The Kurdish Revolutionary Youth militia, affiliated with the Kurdistan Workers' Party (PKK), kidnapped 15-year-old Kurdish girl Wahida Makhiz Najm al-Din from the village of Birka in the Ayn al-Arab (Kobani) countryside on June 1, 2025, with the aim of forcibly recruiting her into its armed ranks, according to local sources.

The sources indicated that the girl was transferred to one of the militia's recruitment camps, while her fate remains unknown at the time of writing this report. Activists on social media posted a photo of the family book proving the identity of the child.
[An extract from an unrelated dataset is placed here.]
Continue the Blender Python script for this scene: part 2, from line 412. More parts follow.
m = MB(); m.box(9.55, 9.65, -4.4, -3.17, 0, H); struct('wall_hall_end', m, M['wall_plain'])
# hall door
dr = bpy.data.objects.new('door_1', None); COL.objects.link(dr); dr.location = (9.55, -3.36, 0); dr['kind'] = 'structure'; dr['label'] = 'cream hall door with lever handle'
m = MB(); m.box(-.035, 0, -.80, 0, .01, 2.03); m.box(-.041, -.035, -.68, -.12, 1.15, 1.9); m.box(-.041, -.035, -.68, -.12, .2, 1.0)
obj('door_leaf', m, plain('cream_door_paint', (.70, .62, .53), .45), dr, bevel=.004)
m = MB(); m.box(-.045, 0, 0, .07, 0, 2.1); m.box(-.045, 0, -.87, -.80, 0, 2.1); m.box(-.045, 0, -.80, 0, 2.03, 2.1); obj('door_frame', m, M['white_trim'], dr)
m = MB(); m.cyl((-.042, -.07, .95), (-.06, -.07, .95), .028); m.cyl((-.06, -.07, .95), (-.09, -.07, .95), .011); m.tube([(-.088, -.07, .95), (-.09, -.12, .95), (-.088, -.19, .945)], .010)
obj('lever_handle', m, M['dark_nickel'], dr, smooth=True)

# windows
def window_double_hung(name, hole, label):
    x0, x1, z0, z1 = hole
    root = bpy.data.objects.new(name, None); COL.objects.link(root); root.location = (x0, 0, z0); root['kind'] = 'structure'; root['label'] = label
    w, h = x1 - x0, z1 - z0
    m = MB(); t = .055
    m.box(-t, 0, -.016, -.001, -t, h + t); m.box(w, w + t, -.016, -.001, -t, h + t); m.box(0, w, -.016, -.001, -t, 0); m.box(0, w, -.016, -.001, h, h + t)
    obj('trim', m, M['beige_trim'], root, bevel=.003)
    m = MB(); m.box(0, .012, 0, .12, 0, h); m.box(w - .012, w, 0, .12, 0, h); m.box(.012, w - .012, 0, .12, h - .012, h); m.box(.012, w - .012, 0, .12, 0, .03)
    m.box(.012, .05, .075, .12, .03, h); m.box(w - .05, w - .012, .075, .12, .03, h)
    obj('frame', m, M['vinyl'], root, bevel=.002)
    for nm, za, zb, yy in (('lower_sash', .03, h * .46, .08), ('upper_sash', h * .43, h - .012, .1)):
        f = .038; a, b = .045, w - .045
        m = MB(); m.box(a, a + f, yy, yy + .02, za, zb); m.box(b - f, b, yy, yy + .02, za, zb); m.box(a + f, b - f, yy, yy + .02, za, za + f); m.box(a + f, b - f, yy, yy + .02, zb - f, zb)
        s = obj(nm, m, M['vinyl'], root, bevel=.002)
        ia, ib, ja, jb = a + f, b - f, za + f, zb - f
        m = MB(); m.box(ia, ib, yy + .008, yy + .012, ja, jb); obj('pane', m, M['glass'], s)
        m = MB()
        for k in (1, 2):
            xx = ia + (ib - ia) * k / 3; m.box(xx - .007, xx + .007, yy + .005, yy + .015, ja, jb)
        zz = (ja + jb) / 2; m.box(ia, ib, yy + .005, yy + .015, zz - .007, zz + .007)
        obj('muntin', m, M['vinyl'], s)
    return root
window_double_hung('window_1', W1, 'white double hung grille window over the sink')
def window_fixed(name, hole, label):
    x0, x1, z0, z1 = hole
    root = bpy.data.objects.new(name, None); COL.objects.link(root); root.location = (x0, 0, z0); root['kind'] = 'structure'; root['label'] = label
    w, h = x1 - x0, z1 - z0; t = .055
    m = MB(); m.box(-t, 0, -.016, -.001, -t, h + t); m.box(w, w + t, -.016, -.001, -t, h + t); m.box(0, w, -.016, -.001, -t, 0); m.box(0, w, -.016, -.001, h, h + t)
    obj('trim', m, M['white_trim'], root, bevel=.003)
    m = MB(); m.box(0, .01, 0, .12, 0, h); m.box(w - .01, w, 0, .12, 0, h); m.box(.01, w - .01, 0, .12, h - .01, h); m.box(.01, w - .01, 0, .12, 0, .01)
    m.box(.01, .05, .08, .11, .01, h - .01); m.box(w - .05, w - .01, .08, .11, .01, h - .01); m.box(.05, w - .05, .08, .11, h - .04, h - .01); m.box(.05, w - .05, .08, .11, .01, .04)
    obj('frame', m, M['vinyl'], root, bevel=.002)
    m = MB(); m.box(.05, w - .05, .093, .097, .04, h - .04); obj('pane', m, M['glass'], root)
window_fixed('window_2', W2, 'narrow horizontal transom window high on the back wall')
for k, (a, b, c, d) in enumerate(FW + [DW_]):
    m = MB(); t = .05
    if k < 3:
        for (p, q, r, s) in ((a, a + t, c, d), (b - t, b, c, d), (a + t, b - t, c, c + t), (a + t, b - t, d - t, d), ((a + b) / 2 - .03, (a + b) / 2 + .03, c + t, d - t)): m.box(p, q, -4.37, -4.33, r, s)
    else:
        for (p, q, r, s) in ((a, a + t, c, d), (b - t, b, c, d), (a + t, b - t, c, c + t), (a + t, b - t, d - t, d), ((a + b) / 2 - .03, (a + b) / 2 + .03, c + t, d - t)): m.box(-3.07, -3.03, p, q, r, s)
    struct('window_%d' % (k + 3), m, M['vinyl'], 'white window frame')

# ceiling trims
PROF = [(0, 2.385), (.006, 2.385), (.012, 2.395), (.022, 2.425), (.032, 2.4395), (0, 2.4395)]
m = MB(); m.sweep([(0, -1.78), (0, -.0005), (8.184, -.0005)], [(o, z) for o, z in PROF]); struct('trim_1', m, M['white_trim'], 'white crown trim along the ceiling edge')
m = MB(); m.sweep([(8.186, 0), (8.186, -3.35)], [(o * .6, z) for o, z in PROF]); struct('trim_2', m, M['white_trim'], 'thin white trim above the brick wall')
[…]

She is the second child born to Najm al-Din Makhiz and Zuleikha Hassan, born in the town of al-Farazdaq on December 1, 2009.

This incident once again highlights the grave violations committed by the Syrian Democratic Forces (SDF) and their youth wing, the Revolutionary Youth (Jawain Shorshkar), by recruiting minors into training camps and then sending them into armed conflict. These practices continue despite repeated condemnations from human rights organizations, amid alarming international silence.



In a similar incident, the PYD militia handed over the body of the child Laith Hammadi al-Khalif to his family in the city of al-Shaddadi in the Hasakah countryside, after he was killed during his forced recruitment into the militia's ranks. The child had been kidnapped and recruited by "Jawain Shorshkar" after undergoing a strict ideological indoctrination process targeting minors.

Anadolu Agency published a report last year revealing the systematic methods used by the PKK and its Syrian affiliate, the PYD/YPG, to recruit children, particularly orphans who lost their parents in the war. According to the report, these children are transferred to closed camps where they undergo rigorous ideological and military training before being assigned to so-called "adult battalions" upon reaching the age of 16.

These organizations prevent the children's families from communicating with them and even accuse those who request to meet them of "espionage." Some families have been arrested and tortured, adding a new layer of human rights violations in northeastern Syria.